◆ **DATA ROWS**
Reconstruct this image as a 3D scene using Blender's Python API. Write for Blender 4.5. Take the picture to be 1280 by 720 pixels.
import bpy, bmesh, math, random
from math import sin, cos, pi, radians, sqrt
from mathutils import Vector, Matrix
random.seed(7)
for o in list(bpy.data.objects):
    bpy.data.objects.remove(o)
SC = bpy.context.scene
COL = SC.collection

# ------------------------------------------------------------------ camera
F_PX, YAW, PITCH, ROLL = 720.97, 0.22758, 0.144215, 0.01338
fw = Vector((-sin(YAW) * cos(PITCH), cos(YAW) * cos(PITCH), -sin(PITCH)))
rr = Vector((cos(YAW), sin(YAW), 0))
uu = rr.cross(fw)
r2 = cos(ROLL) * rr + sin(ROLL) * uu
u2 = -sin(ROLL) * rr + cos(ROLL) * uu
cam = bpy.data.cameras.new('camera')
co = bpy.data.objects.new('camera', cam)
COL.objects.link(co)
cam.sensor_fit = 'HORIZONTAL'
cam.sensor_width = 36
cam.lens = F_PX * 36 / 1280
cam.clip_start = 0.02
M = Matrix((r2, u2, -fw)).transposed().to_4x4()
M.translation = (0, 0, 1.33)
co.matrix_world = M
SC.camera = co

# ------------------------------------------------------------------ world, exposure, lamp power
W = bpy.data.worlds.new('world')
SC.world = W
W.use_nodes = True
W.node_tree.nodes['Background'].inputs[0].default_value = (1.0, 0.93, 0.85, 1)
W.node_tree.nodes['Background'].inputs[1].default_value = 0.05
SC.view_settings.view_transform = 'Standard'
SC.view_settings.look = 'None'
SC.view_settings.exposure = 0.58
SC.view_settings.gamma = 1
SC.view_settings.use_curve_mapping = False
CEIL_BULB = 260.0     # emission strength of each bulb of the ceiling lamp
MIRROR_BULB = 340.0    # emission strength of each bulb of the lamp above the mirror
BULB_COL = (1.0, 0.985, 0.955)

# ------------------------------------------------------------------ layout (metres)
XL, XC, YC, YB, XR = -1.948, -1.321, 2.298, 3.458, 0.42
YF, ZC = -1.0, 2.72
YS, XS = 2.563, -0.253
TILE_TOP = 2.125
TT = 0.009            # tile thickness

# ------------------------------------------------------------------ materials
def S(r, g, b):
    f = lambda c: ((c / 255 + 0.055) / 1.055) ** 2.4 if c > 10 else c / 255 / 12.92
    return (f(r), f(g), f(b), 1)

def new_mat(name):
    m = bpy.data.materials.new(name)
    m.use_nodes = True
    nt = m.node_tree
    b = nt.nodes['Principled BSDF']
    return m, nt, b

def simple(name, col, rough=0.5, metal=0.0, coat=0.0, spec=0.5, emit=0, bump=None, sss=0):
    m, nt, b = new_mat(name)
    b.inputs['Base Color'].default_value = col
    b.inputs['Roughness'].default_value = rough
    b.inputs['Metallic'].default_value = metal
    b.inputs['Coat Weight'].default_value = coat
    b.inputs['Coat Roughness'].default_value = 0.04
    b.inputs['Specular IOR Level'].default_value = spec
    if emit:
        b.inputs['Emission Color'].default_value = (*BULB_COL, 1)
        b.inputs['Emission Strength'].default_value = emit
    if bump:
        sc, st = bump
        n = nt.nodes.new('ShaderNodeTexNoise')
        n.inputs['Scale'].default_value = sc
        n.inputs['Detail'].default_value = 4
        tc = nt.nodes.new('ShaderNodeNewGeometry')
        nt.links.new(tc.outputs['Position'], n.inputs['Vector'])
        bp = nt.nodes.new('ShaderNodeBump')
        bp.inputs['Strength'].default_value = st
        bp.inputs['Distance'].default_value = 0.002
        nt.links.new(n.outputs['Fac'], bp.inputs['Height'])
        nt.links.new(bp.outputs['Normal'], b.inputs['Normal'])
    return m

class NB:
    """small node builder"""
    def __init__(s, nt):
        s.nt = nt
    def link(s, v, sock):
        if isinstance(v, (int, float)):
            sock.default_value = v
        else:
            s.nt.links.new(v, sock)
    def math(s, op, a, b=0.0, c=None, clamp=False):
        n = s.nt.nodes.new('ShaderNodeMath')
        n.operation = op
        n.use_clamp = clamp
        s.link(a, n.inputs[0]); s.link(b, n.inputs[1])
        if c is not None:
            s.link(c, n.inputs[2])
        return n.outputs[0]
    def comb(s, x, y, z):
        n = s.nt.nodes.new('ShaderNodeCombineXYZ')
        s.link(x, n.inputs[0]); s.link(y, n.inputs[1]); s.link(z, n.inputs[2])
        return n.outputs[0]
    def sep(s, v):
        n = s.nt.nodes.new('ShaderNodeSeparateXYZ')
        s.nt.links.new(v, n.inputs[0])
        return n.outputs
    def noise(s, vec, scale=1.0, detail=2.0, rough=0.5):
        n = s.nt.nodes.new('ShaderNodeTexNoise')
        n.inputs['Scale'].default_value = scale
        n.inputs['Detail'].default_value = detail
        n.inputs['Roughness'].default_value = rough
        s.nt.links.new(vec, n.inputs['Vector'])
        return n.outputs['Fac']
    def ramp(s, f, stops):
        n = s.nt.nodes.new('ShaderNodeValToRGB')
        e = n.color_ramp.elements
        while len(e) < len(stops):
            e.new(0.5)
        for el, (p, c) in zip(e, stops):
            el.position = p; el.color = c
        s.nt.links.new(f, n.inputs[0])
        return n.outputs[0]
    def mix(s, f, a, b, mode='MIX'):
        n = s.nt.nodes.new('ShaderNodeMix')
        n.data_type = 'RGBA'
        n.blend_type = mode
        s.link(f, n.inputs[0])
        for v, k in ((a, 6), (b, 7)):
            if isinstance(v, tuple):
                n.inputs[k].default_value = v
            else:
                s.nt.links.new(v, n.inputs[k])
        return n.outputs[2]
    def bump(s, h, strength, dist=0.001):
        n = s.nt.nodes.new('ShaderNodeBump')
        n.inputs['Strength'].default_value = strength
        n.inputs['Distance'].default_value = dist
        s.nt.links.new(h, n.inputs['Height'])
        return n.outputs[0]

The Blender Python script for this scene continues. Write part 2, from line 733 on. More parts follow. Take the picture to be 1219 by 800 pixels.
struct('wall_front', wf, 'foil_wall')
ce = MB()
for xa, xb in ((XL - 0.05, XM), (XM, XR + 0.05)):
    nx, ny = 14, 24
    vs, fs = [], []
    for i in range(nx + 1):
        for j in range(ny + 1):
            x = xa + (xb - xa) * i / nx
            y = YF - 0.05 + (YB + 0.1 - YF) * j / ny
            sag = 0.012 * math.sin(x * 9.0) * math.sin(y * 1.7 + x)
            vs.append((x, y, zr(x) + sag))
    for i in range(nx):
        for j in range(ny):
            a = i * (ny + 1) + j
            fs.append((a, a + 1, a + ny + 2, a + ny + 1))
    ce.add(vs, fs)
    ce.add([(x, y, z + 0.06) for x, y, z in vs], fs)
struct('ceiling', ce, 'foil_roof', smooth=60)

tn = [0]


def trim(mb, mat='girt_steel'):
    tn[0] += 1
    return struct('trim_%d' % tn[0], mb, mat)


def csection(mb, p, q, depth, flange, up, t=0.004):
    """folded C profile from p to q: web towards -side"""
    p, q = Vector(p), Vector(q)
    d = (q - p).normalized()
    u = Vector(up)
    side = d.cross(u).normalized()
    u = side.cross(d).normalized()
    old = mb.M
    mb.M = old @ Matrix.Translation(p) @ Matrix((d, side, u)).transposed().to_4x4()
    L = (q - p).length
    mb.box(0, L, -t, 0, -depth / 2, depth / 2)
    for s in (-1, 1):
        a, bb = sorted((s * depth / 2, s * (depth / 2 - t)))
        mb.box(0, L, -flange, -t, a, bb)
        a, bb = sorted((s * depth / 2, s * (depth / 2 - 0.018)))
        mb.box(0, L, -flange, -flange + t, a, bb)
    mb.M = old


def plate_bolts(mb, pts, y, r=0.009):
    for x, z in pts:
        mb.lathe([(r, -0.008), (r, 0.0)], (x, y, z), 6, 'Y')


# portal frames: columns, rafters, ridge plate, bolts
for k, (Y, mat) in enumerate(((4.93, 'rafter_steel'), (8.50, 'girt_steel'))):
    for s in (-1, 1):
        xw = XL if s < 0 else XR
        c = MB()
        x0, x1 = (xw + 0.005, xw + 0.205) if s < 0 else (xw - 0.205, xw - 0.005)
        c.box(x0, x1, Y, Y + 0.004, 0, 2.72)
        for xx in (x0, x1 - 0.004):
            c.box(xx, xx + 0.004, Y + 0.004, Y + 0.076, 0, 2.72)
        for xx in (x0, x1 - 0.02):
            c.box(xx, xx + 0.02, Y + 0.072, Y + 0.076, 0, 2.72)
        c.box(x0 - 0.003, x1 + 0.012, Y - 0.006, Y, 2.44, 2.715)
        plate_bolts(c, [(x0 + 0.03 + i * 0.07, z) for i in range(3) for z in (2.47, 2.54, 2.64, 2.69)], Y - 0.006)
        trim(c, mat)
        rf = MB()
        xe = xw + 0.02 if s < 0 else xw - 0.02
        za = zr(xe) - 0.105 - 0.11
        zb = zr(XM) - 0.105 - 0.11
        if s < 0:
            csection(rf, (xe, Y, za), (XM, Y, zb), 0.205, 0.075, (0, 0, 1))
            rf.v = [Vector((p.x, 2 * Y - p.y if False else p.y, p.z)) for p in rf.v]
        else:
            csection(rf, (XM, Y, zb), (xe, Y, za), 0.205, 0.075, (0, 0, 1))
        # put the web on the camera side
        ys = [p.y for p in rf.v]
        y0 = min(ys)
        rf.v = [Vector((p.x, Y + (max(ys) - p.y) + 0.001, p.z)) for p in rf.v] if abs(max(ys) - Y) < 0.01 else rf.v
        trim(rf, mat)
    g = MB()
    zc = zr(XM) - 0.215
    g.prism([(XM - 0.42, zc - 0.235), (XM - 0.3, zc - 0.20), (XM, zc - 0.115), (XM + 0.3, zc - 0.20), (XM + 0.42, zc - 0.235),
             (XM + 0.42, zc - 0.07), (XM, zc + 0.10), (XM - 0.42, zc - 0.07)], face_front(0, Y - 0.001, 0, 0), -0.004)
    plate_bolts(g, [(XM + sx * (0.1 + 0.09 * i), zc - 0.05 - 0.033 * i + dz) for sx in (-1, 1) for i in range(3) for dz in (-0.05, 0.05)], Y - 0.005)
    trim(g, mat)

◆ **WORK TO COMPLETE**
Go back to the data above and please quote exactly, and only, the lines from the line with "g.prism([(XM - 0.42, zc" through its last line.

◆ **TASK OUTPUT**
    g.prism([(XM - 0.42, zc - 0.235), (XM - 0.3, zc - 0.20), (XM, zc - 0.115), (XM + 0.3, zc - 0.20), (XM + 0.42, zc - 0.235),
             (XM + 0.42, zc - 0.07), (XM, zc + 0.10), (XM - 0.42, zc - 0.07)], face_front(0, Y - 0.001, 0, 0), -0.004)
    plate_bolts(g, [(XM + sx * (0.1 + 0.09 * i), zc - 0.05 - 0.033 * i + dz) for sx in (-1, 1) for i in range(3) for dz in (-0.05, 0.05)], Y - 0.005)
    trim(g, mat)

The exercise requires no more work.